Stated problem:
Quote the listing below word for word, stopping after the line that contains "o = mb.build('hay_bale', MAT['hay'], origin=c);".

Record list:

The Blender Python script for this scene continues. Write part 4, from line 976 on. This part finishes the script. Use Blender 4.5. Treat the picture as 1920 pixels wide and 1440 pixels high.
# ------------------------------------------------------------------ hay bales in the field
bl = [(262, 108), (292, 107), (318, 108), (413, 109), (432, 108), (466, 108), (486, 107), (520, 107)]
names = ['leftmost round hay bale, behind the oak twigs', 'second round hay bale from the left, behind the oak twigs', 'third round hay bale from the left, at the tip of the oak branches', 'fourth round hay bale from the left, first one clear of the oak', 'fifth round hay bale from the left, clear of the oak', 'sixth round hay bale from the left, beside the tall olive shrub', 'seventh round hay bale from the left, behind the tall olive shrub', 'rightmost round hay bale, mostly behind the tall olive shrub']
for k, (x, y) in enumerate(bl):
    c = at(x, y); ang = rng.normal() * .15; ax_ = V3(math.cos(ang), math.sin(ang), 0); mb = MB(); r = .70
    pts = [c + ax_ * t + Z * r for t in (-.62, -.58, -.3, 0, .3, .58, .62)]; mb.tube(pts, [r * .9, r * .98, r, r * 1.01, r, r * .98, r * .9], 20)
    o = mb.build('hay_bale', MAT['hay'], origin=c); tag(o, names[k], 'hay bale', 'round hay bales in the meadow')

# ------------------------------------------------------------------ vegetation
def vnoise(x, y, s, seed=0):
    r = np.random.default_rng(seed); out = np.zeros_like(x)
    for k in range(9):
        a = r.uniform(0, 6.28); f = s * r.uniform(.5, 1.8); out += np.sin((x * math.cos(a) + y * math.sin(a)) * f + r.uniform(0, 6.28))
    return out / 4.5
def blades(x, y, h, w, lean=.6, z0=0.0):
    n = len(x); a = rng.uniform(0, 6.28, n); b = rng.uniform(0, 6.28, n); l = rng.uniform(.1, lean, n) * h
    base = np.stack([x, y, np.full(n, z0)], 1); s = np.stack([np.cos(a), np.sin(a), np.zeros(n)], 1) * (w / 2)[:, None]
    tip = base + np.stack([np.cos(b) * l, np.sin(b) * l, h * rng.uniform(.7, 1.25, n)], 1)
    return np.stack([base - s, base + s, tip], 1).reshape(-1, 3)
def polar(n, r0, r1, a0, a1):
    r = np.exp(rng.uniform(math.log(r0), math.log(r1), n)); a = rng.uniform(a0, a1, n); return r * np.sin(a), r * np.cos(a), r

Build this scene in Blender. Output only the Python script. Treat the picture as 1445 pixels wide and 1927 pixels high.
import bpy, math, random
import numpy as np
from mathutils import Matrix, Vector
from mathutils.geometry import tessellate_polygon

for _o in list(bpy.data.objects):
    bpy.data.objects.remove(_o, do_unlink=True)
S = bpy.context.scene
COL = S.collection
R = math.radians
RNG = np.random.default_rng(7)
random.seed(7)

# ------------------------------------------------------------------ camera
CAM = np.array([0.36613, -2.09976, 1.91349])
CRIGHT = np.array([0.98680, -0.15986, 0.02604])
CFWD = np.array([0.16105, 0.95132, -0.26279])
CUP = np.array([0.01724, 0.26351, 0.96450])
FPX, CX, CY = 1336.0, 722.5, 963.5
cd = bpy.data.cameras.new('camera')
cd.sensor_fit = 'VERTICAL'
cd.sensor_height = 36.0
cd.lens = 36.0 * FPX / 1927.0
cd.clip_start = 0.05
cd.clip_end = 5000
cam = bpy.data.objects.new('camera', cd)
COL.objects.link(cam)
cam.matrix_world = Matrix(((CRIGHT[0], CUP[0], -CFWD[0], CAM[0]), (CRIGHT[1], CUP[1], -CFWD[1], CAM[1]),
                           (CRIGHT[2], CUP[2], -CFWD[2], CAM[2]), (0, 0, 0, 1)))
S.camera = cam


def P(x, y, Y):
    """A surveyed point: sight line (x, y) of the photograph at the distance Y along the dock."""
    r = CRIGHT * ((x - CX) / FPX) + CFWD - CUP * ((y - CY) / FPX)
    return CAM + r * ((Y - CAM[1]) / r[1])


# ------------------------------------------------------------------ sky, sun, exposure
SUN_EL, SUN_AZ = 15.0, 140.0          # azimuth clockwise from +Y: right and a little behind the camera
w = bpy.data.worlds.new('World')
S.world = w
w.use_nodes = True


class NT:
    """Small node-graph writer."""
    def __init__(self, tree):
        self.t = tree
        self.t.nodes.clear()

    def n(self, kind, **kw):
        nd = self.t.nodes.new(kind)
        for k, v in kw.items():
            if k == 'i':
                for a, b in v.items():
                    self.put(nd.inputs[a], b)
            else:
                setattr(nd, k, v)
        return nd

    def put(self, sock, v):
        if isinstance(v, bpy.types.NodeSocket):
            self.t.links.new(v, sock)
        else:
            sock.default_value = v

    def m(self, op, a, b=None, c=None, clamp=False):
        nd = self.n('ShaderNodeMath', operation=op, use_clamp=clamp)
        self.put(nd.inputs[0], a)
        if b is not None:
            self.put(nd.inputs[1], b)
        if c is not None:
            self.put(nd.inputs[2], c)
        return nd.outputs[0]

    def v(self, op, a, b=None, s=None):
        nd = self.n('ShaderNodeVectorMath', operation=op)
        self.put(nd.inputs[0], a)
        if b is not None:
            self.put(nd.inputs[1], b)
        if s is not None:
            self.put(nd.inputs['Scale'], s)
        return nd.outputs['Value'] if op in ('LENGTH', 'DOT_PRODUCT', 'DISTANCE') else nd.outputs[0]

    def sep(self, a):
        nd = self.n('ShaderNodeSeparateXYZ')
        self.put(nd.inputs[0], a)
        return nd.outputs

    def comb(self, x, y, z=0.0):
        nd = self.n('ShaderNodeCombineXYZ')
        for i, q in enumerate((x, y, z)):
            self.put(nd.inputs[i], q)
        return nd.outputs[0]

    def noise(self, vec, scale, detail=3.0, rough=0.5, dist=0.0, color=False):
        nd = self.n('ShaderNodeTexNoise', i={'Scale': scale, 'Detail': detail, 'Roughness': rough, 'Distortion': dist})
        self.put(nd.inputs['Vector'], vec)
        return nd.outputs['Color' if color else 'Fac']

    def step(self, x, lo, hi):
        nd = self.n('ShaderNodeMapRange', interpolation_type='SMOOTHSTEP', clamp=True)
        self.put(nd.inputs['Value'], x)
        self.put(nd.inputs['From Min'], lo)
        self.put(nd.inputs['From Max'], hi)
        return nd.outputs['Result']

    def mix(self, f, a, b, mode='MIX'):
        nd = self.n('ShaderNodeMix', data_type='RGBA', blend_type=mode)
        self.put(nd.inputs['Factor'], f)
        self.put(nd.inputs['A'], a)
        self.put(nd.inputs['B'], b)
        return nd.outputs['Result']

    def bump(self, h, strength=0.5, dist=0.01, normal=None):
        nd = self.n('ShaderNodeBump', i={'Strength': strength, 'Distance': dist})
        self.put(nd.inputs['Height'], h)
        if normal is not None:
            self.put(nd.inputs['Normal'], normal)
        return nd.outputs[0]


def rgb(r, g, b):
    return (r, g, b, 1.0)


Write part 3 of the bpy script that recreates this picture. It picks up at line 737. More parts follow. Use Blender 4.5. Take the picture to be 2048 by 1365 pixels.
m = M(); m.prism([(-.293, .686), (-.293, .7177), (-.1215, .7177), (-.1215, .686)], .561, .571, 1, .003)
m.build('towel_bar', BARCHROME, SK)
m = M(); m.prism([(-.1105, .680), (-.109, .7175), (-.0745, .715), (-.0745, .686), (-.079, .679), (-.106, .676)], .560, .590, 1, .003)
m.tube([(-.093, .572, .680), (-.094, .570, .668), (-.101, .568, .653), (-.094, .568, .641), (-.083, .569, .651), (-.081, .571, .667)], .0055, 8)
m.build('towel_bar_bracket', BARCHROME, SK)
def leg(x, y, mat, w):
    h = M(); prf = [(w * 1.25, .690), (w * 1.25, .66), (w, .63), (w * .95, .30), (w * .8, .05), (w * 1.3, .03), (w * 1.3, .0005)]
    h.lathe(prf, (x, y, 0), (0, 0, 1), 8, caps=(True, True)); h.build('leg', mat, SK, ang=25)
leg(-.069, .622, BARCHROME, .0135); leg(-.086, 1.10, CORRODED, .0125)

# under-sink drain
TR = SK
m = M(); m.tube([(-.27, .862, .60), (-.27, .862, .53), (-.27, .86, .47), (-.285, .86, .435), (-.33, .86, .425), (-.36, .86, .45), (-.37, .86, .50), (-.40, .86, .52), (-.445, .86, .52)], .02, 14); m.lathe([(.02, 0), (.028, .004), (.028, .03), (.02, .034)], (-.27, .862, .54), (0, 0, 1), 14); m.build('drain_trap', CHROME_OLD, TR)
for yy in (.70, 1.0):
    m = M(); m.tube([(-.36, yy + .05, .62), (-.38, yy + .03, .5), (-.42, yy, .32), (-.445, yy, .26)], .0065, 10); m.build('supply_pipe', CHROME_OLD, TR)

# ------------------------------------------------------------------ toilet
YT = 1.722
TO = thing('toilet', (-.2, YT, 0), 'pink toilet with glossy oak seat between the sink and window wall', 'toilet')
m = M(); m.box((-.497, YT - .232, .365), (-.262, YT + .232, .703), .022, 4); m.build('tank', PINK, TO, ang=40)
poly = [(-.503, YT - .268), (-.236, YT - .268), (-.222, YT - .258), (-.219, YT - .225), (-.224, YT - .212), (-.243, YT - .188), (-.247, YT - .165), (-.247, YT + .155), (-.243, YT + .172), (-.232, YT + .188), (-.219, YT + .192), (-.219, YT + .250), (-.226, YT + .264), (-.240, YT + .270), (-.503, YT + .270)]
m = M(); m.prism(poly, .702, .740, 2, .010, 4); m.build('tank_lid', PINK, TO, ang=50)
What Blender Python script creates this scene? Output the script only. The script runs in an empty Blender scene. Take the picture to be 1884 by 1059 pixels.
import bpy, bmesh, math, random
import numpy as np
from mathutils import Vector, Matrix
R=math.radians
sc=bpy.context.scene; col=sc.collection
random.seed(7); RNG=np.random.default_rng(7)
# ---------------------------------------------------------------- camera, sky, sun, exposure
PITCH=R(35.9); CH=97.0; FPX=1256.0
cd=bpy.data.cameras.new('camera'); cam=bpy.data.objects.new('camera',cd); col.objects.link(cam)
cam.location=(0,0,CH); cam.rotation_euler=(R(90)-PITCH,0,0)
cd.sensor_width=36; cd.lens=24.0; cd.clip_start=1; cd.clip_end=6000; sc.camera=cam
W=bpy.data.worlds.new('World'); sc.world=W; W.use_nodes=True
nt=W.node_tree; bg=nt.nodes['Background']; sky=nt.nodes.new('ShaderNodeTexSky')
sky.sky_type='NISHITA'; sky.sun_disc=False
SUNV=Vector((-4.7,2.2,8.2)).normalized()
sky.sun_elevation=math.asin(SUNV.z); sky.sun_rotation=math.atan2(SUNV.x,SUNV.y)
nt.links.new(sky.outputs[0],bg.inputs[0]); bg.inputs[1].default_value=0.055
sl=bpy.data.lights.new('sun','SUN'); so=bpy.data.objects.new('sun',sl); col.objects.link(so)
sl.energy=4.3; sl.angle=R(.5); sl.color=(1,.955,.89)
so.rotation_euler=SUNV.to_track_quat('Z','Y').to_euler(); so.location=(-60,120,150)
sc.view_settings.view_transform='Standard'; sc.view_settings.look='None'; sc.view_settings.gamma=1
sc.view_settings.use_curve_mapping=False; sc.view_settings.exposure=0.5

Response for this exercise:
The Blender Python script for this scene continues. Write part 4, from line 976 on. This part finishes the script. Use Blender 4.5. Treat the picture as 1920 pixels wide and 1440 pixels high.
# ------------------------------------------------------------------ hay bales in the field
bl = [(262, 108), (292, 107), (318, 108), (413, 109), (432, 108), (466, 108), (486, 107), (520, 107)]
names = ['leftmost round hay bale, behind the oak twigs', 'second round hay bale from the left, behind the oak twigs', 'third round hay bale from the left, at the tip of the oak branches', 'fourth round hay bale from the left, first one clear of the oak', 'fifth round hay bale from the left, clear of the oak', 'sixth round hay bale from the left, beside the tall olive shrub', 'seventh round hay bale from the left, behind the tall olive shrub', 'rightmost round hay bale, mostly behind the tall olive shrub']
for k, (x, y) in enumerate(bl):
    c = at(x, y); ang = rng.normal() * .15; ax_ = V3(math.cos(ang), math.sin(ang), 0); mb = MB(); r = .70
    pts = [c + ax_ * t + Z * r for t in (-.62, -.58, -.3, 0, .3, .58, .62)]; mb.tube(pts, [r * .9, r * .98, r, r * 1.01, r, r * .98, r * .9], 20)
    o = mb.build('hay_bale', MAT['hay'], origin=c); tag(o, names[k], 'hay bale', 'round hay bales in the meadow')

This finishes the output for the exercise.